Il y a aussi un sujet autour de l’assurance chômage : les règles ont été modifiées au 1er novembre 2019. Il faut désormais 6 mois de cotisation, et non plus 4, au cours des derniers 24 mois pour pouvoir être pris en charge. Avant la crise, l’impact de cette mesure avait été évalué à 30 % de jeunes touchés. Il y en aura mécaniquement beaucoup plus, car beaucoup n’ont pas pu travailler pendant le confinement et après. Cela va les empêcher de percevoir les allocations chômage.

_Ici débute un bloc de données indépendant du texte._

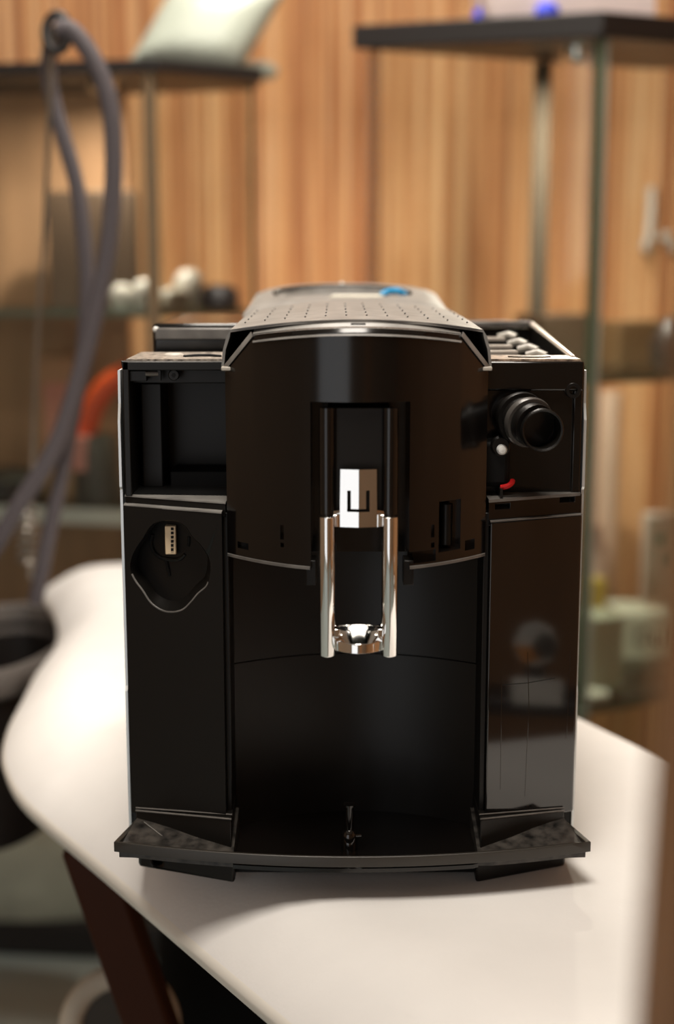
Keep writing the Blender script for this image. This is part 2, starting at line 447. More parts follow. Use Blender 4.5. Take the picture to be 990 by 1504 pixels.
# ================================================================== COFFEE MACHINE
XM = 0.0095
M = thing('coffee_machine', 'black bean-to-cup coffee machine with opened front and chrome spout on the white board', 'coffee machine', (XM, 0.0, ZT))
OFF = Vector((XM, 0, ZT))
def L(px, py, y): return P(px, py, y) - OFF
def ypil(x):                                    # front of the pillars, slanting back towards the sides
    t = (abs(x) - 0.079) / (0.1446 - 0.079); return 0.028 * t
def LP(px, py, off=0.0):
    y = 0.01
    for _ in range(6):
        q = L(px, py, y); y = ypil(q.x) + off
    return L(px, py, y)
XI_L, XI_R, XO = -0.0792, 0.0836, 0.1446
HC, HW = 0.0022, 0.0785                         # hood centre and half width
def yhood(x): return -0.045 + 0.045 * ((x - HC) / HW) ** 2

# chassis -----------------------------------------------------------------
bm = NB()
box(bm, -0.139, 0.139, 0.066, 0.40, 0.02, 0.236)
box(bm, -0.139, XI_L + .004, 0.042, 0.07, 0.02, 0.236)
box(bm, XI_R - .004, 0.139, 0.042, 0.07, 0.02, 0.236)
box(bm, -0.074, 0.079, 0.03, 0.40, 0.236, 0.318)
box(bm, -0.139, -0.074, 0.105, 0.40, 0.236, 0.3)
box(bm, 0.079, 0.139, 0.045, 0.40, 0.236, 0.3)
finish('chassis', bm, DEEP, M, smooth=None)
bm = NB()
box(bm, -0.135, 0.135, 0.05, 0.39, 0.004, 0.02)
finish('base_plate', bm, DEEP, M, smooth=None)

# left lower panel with connector recess ------------------------------------
zl_top = L(328, 753, -0.003).z
def pillar(bm, x_in, x_out, off, depth, z0, z1):
    return prism(bm, [(x_out, ypil(x_out) + off), (x_in, ypil(x_in) + off), (x_in, ypil(x_in) + depth), (x_out, ypil(x_out) + depth)], z0, z1)
bm = NB(); pillar(bm, XI_L, -0.1425, -0.005, 0.018, 0.036, zl_top)
lpan = finish('left_front_panel', bm, BLACK, M)
blob_px = [(253, 764), (225, 769), (210, 790), (196, 812), (191, 834), (198, 852), (209, 867), (221, 885), (236, 896), (251, 899.5),
           (268, 896), (281, 884), (291, 872), (304, 860), (309, 840), (307, 819), (295, 800), (283, 788), (271, 771)]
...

Difficile dans ces conditions de se projeter dans une logique de formation.

Apprentis d’Auteuil demande des mesures spécifiques pour la jeunesse

Dans quelques jours, le nouveau gouvernement devrait proposer un plan de relance pour faire face à la crise économique et sociale qui succède aujourd’hui à la crise sanitaire. Ce plan doit marquer une ambition particulièrement forte pour l’ensemble de la jeunesse de notre pays, « première victime de la crise sanitaire ». Apprentis d’Auteuil s’associe aux collectifs ALERTE et « Pour un big bang des politiques jeunesse » pour demander la mise en place rapide d’un mécanisme ambitieux d’accès des jeunes à des ressources et à un accompagnement social global en signant la tribune "Nouveaux droits pour les jeunes précaires : il y a urgence !" parue le 8 juillet dans le journal La Croix. Une prise de position qui fait suite à la tribune signée le 10 mai dernier par Apprentis d’Auteuil, et par 12 personnalités ou représentants associatifs, dans laquelle la fondation demandait l’ouverture du RSA pour les jeunes dès 18 ans, associé à un service public pour l’insertion des jeunes qui les accompagne véritablement vers l’emploi.